What is asked:
Retype each line of the listing below, from the first through the one holding "from mathutils import Vector, Matrix", with no other lines.

(begin)

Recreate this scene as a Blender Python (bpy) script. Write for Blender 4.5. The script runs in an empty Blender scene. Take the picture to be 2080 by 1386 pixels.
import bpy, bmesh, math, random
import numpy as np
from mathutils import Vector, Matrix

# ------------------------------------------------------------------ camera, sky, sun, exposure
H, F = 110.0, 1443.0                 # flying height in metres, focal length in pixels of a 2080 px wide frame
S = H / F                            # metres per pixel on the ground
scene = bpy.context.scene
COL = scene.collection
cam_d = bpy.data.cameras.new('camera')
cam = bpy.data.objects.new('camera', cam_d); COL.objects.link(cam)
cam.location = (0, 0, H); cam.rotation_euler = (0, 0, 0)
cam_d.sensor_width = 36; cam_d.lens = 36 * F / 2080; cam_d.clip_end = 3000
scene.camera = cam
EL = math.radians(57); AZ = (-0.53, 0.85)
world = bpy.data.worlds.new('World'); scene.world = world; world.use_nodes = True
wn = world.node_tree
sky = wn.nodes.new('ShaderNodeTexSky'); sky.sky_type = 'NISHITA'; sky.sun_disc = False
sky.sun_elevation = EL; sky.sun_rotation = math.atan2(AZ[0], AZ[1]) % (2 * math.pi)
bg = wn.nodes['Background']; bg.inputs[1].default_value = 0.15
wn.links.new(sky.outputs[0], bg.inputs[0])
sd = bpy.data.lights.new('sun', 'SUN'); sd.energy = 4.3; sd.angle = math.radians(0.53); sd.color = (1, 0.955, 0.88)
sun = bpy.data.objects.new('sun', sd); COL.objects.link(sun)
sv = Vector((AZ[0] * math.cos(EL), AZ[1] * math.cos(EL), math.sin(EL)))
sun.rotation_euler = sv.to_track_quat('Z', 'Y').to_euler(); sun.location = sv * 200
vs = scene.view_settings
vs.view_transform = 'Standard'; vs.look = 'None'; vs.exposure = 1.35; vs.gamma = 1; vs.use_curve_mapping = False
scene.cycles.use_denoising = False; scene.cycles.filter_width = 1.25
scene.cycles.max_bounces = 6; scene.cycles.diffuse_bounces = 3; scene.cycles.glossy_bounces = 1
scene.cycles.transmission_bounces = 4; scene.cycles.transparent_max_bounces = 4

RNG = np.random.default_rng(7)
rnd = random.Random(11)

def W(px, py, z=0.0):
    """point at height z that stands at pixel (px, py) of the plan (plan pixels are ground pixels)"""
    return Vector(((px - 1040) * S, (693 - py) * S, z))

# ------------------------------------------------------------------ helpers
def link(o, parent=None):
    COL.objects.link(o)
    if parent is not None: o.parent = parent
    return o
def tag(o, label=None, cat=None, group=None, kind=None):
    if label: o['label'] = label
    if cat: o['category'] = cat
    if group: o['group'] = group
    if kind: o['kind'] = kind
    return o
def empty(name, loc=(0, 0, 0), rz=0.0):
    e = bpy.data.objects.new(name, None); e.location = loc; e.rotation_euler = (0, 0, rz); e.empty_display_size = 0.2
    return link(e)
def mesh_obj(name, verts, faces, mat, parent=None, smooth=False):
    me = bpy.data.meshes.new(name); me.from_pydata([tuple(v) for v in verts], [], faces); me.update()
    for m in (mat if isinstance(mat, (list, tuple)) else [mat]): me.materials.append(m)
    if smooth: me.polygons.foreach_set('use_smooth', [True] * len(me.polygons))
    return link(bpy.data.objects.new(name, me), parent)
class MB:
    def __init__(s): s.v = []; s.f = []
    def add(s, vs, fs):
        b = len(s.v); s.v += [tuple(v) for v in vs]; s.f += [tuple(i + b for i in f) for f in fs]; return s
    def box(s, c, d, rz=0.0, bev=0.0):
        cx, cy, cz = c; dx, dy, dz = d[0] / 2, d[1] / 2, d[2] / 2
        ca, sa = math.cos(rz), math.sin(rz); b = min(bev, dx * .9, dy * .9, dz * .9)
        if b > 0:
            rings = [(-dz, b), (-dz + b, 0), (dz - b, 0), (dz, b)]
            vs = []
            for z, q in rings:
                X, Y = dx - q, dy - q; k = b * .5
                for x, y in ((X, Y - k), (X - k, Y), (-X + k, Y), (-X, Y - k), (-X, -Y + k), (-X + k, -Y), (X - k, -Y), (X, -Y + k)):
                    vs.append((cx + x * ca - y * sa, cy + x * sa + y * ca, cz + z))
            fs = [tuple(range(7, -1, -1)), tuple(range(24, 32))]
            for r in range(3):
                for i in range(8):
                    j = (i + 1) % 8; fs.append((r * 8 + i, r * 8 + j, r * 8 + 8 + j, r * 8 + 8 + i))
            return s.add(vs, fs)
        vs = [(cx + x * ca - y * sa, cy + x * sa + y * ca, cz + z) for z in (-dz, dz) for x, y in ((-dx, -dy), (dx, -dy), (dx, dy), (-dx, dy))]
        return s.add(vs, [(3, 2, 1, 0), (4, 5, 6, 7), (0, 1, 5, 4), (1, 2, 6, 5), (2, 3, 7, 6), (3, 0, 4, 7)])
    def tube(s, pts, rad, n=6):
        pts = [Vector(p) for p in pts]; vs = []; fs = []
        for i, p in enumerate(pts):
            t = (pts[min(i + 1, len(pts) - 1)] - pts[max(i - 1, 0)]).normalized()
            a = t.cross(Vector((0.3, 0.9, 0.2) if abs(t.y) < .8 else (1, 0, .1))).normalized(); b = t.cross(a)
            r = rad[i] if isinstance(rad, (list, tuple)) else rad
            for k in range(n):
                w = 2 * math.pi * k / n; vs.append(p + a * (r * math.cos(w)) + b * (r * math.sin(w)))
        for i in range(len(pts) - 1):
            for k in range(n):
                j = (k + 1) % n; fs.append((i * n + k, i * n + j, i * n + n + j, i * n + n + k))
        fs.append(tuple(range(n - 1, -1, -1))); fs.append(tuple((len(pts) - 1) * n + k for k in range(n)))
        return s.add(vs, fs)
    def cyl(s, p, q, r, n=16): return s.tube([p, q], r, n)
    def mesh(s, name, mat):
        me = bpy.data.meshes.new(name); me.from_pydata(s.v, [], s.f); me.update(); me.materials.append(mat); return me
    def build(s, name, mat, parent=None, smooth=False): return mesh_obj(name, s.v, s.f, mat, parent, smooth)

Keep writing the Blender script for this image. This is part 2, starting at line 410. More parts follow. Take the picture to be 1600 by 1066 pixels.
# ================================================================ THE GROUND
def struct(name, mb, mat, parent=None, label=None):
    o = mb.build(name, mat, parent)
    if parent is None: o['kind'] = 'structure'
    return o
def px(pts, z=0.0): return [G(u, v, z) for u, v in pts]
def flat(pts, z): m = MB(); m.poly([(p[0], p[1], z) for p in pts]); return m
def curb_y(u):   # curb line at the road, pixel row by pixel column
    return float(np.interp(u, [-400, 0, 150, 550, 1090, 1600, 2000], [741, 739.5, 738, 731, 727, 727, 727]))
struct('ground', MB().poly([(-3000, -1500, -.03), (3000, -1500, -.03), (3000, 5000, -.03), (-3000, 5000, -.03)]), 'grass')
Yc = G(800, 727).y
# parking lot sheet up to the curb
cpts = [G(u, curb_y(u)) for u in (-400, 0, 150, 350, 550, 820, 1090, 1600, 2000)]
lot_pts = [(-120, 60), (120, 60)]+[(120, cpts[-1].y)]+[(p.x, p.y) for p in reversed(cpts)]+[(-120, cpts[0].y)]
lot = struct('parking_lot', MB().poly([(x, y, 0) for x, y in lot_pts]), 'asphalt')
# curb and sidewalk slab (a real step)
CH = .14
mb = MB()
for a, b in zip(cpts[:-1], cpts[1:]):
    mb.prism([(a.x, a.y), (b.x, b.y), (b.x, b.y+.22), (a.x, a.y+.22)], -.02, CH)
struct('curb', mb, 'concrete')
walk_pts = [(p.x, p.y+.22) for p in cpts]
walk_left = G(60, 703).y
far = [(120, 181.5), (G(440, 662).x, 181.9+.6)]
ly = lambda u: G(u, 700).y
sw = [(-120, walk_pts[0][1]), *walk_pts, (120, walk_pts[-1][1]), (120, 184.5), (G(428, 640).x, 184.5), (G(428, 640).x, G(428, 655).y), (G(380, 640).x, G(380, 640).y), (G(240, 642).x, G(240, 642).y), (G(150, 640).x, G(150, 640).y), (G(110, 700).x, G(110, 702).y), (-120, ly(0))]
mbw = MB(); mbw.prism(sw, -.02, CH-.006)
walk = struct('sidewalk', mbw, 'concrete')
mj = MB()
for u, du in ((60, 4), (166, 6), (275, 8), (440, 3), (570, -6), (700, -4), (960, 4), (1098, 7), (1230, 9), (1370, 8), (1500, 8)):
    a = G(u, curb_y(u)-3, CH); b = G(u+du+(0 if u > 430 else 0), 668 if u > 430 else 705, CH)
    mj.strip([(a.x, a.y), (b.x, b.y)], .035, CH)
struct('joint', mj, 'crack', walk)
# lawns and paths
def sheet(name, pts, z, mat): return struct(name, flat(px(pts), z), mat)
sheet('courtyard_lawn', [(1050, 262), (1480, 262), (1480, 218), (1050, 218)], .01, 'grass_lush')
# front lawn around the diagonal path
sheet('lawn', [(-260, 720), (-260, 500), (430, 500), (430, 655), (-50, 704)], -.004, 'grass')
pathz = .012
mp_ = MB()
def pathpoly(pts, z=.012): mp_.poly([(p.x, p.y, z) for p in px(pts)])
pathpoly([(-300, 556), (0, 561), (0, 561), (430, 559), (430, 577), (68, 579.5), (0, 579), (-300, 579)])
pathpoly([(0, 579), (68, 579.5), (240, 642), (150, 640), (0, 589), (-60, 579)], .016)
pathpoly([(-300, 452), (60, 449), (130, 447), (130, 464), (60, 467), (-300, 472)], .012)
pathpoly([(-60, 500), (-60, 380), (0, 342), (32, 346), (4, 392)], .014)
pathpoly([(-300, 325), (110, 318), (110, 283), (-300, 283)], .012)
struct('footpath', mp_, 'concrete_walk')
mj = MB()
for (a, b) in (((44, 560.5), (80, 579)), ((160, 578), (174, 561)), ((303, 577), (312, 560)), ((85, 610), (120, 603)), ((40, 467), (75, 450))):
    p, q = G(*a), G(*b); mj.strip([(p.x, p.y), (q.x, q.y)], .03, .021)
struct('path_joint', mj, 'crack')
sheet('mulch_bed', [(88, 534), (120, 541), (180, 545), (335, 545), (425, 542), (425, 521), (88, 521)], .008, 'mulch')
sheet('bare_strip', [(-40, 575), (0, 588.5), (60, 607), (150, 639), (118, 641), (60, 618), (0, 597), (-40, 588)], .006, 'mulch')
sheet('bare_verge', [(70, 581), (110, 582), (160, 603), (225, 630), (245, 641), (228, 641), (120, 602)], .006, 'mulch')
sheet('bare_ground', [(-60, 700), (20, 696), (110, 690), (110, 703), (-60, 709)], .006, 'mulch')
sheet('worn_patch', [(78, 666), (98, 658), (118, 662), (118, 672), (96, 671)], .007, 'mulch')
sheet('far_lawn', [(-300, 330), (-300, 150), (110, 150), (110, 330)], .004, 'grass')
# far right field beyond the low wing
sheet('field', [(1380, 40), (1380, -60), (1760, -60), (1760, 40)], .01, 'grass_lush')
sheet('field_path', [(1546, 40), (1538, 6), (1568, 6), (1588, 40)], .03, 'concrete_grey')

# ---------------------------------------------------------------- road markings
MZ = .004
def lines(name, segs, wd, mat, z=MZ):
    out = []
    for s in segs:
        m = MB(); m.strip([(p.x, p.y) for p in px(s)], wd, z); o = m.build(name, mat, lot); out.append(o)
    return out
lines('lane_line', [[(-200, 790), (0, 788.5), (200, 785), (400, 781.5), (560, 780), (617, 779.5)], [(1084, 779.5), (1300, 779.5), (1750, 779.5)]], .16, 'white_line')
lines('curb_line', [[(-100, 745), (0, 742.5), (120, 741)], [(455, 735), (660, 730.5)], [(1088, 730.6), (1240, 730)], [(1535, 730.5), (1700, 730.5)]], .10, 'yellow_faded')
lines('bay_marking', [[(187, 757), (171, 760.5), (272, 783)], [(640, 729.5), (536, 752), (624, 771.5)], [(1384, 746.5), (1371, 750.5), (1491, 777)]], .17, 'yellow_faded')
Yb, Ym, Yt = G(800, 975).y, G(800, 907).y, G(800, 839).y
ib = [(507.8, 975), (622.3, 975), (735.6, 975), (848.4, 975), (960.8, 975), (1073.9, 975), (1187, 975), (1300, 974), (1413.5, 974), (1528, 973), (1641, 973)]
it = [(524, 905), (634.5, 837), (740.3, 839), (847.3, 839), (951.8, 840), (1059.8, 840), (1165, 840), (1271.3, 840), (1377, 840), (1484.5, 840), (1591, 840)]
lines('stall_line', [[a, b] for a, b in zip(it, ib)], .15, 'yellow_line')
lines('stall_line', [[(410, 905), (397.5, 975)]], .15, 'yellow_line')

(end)

Complete output:
Recreate this scene as a Blender Python (bpy) script. Write for Blender 4.5. The script runs in an empty Blender scene. Take the picture to be 2080 by 1386 pixels.
import bpy, bmesh, math, random
import numpy as np
from mathutils import Vector, Matrix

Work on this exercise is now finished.